** BEGIN **

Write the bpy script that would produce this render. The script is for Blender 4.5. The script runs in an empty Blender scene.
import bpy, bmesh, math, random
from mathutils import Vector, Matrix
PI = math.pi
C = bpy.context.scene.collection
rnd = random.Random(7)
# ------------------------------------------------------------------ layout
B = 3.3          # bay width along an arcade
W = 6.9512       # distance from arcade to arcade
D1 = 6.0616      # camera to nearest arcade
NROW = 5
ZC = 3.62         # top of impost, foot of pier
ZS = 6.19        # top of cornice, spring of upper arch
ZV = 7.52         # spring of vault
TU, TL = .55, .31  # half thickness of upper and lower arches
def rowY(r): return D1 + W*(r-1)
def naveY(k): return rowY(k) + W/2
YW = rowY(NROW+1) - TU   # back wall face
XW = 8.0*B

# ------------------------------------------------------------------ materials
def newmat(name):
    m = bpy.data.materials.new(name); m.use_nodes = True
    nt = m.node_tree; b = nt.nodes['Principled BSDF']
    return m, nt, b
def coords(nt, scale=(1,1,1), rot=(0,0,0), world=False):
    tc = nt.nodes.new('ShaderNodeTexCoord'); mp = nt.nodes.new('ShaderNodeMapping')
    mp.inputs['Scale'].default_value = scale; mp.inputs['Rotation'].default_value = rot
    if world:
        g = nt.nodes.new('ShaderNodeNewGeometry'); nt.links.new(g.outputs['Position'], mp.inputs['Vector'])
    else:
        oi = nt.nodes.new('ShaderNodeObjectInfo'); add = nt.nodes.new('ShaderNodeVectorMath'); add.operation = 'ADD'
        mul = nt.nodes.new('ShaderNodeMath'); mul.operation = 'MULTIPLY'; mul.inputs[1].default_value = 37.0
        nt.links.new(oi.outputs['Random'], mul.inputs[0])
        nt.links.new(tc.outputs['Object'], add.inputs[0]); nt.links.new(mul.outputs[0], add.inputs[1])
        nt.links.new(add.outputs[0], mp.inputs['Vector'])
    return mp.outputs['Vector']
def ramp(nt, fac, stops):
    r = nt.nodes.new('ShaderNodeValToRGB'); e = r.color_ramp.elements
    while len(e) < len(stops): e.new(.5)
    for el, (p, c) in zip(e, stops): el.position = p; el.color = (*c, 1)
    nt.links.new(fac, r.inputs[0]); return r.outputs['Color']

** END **

Set down every line of the listing above again, exactly as given.

Write the bpy script that would produce this render. The script is for Blender 4.5. The script runs in an empty Blender scene.
import bpy, bmesh, math, random
from mathutils import Vector, Matrix
PI = math.pi
C = bpy.context.scene.collection
rnd = random.Random(7)
# ------------------------------------------------------------------ layout
B = 3.3          # bay width along an arcade
W = 6.9512       # distance from arcade to arcade
D1 = 6.0616      # camera to nearest arcade
NROW = 5
ZC = 3.62         # top of impost, foot of pier
ZS = 6.19        # top of cornice, spring of upper arch
ZV = 7.52         # spring of vault
TU, TL = .55, .31  # half thickness of upper and lower arches
def rowY(r): return D1 + W*(r-1)
def naveY(k): return rowY(k) + W/2
YW = rowY(NROW+1) - TU   # back wall face
XW = 8.0*B

# ------------------------------------------------------------------ materials
def newmat(name):
    m = bpy.data.materials.new(name); m.use_nodes = True
    nt = m.node_tree; b = nt.nodes['Principled BSDF']
    return m, nt, b
def coords(nt, scale=(1,1,1), rot=(0,0,0), world=False):
    tc = nt.nodes.new('ShaderNodeTexCoord'); mp = nt.nodes.new('ShaderNodeMapping')
    mp.inputs['Scale'].default_value = scale; mp.inputs['Rotation'].default_value = rot
    if world:
        g = nt.nodes.new('ShaderNodeNewGeometry'); nt.links.new(g.outputs['Position'], mp.inputs['Vector'])
    else:
        oi = nt.nodes.new('ShaderNodeObjectInfo'); add = nt.nodes.new('ShaderNodeVectorMath'); add.operation = 'ADD'
        mul = nt.nodes.new('ShaderNodeMath'); mul.operation = 'MULTIPLY'; mul.inputs[1].default_value = 37.0
        nt.links.new(oi.outputs['Random'], mul.inputs[0])
        nt.links.new(tc.outputs['Object'], add.inputs[0]); nt.links.new(mul.outputs[0], add.inputs[1])
        nt.links.new(add.outputs[0], mp.inputs['Vector'])
    return mp.outputs['Vector']
def ramp(nt, fac, stops):
    r = nt.nodes.new('ShaderNodeValToRGB'); e = r.color_ramp.elements
    while len(e) < len(stops): e.new(.5)
    for el, (p, c) in zip(e, stops): el.position = p; el.color = (*c, 1)
    nt.links.new(fac, r.inputs[0]); return r.outputs['Color']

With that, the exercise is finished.